- [Exercise]: Transcribe the data in full and exactly, omitting any pictures.

- [Information provided]:
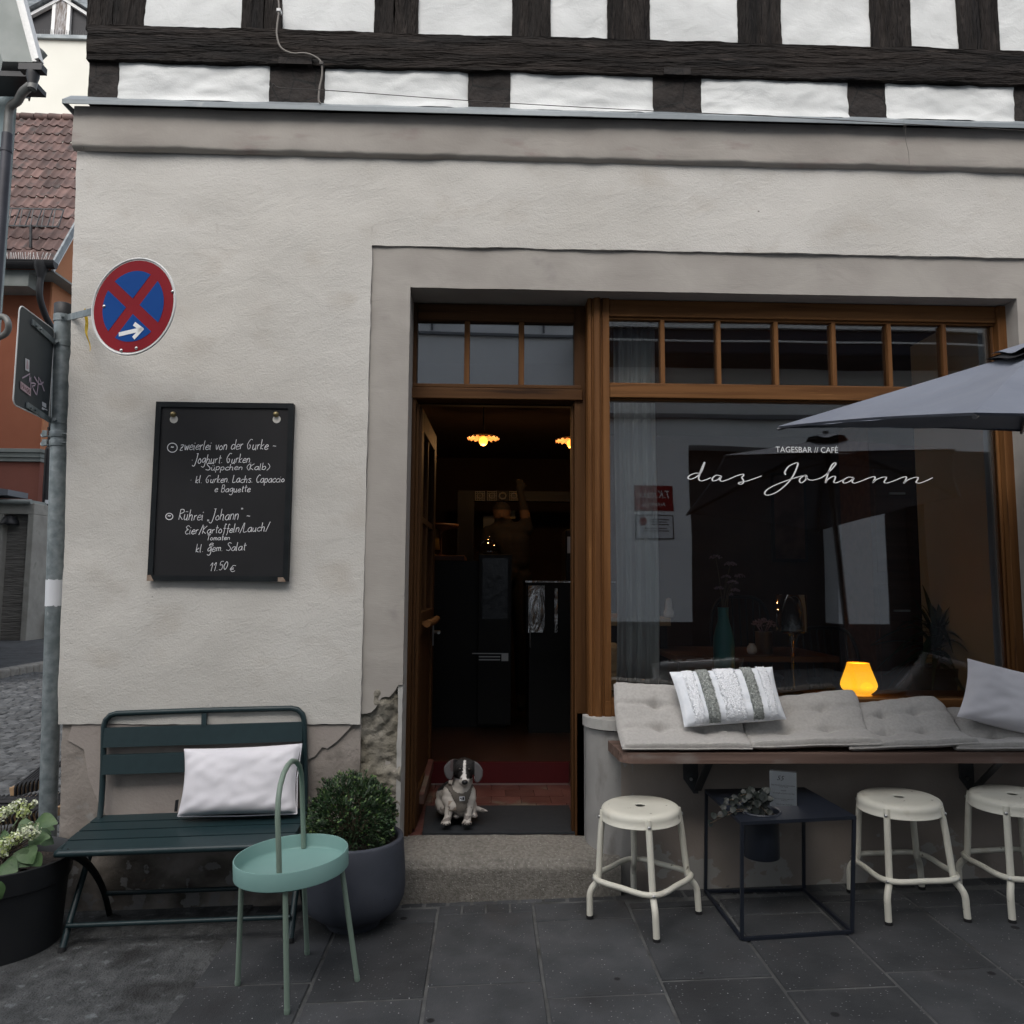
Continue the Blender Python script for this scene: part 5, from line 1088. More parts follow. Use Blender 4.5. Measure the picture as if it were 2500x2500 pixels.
for px, py, Y, r_, k in heads:
    c_ = at(px, py, Y+.24); r_ *= 1.1; stem(hb_+Vector((0, 0, .02)), c_, .0022)
    for i in range(int(26+3000*r_*.35)):
        d = Vector((rh_.gauss(0, 1), rh_.gauss(0, 1), rh_.gauss(0, 1)+.3)).normalized(); p = c_+Vector((d.x*r_, d.y*r_, d.z*r_*.8))*rh_.uniform(.6, 1.05); n_ = (d+Vector((rh_.uniform(-.5, .5), rh_.uniform(-.5, .5), rh_.uniform(-.5, .5)))).normalized(); s_ = n_.orthogonal().normalized(); t_ = n_.cross(s_); q_ = rh_.uniform(.0038, .0062)
        g_ = fl2 if (k == 1 and rh_.random() < .7) or (k == 0 and rh_.random() < .22) else fl
        for a_ in range(4):
            e1 = s_*math.cos(a_*1.571)+t_*math.sin(a_*1.571); e2 = s_*math.cos(a_*1.571+.785)+t_*math.sin(a_*1.571+.785); e3 = s_*math.cos(a_*1.571-.785)+t_*math.sin(a_*1.571-.785)
            g_.add([p, p+e2*q_*.75+n_*.0008, p+e1*q_*1.1+n_*.001, p+e3*q_*.75+n_*.0008], [(0, 3, 2), (0, 2, 1)], 0, False)
build(lf, 'leaves', M['hyd_leaf'], HY); build(st, 'stems', M['twig'], HY); build(fl, 'florets', M['floret'], HY); build(fl2, 'lime_florets', M['floret2'], HY)
# ---------------- woven chair behind the pole
WC = thing('woven_chair', 'low wooden chair with black cord weave standing behind the pole', 'chair', (-2.4, .5, gz(-2.4)))
fz = .34+gz(-2.3)
fa, fb, ba, bb_ = Vector((-2.66, .24, fz-.04)), Vector((-2.12, .32, fz)), Vector((-2.72, .72, fz-.06)), Vector((-2.12, .75, fz-.03))
for a, b in ((fa, fb), (ba, bb_), (fa, ba), (fb, bb_)):
    mb = MB(); mb.beam(a, b, .04, .045); build(mb, 'seat_rail', M['chairwood'], WC, bevel=.005)
mb = MB(); mb.beam(at(28, 1932, .42), at(112, 1912, .42), .035, .045); build(mb, 'arm_rail', M['chairwood'], WC, bevel=.005)
for p in (fa, fb, ba, bb_):
    mb = MB(); mb.beam(Vector((p.x, p.y, gh(p.x)-.01)), Vector((p.x, p.y, p.z+.0)), .04, .04, up=(0, 1, 0)); build(mb, 'leg', M['chairwood'], WC, bevel=.005)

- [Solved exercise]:
Continue the Blender Python script for this scene: part 5, from line 1088. More parts follow. Use Blender 4.5. Measure the picture as if it were 2500x2500 pixels.
for px, py, Y, r_, k in heads:
    c_ = at(px, py, Y+.24); r_ *= 1.1; stem(hb_+Vector((0, 0, .02)), c_, .0022)
    for i in range(int(26+3000*r_*.35)):
        d = Vector((rh_.gauss(0, 1), rh_.gauss(0, 1), rh_.gauss(0, 1)+.3)).normalized(); p = c_+Vector((d.x*r_, d.y*r_, d.z*r_*.8))*rh_.uniform(.6, 1.05); n_ = (d+Vector((rh_.uniform(-.5, .5), rh_.uniform(-.5, .5), rh_.uniform(-.5, .5)))).normalized(); s_ = n_.orthogonal().normalized(); t_ = n_.cross(s_); q_ = rh_.uniform(.0038, .0062)
        g_ = fl2 if (k == 1 and rh_.random() < .7) or (k == 0 and rh_.random() < .22) else fl
        for a_ in range(4):
            e1 = s_*math.cos(a_*1.571)+t_*math.sin(a_*1.571); e2 = s_*math.cos(a_*1.571+.785)+t_*math.sin(a_*1.571+.785); e3 = s_*math.cos(a_*1.571-.785)+t_*math.sin(a_*1.571-.785)
            g_.add([p, p+e2*q_*.75+n_*.0008, p+e1*q_*1.1+n_*.001, p+e3*q_*.75+n_*.0008], [(0, 3, 2), (0, 2, 1)], 0, False)
build(lf, 'leaves', M['hyd_leaf'], HY); build(st, 'stems', M['twig'], HY); build(fl, 'florets', M['floret'], HY); build(fl2, 'lime_florets', M['floret2'], HY)
# ---------------- woven chair behind the pole
WC = thing('woven_chair', 'low wooden chair with black cord weave standing behind the pole', 'chair', (-2.4, .5, gz(-2.4)))
fz = .34+gz(-2.3)
fa, fb, ba, bb_ = Vector((-2.66, .24, fz-.04)), Vector((-2.12, .32, fz)), Vector((-2.72, .72, fz-.06)), Vector((-2.12, .75, fz-.03))
for a, b in ((fa, fb), (ba, bb_), (fa, ba), (fb, bb_)):
    mb = MB(); mb.beam(a, b, .04, .045); build(mb, 'seat_rail', M['chairwood'], WC, bevel=.005)
mb = MB(); mb.beam(at(28, 1932, .42), at(112, 1912, .42), .035, .045); build(mb, 'arm_rail', M['chairwood'], WC, bevel=.005)
for p in (fa, fb, ba, bb_):
    mb = MB(); mb.beam(Vector((p.x, p.y, gh(p.x)-.01)), Vector((p.x, p.y, p.z+.0)), .04, .04, up=(0, 1, 0)); build(mb, 'leg', M['chairwood'], WC, bevel=.005)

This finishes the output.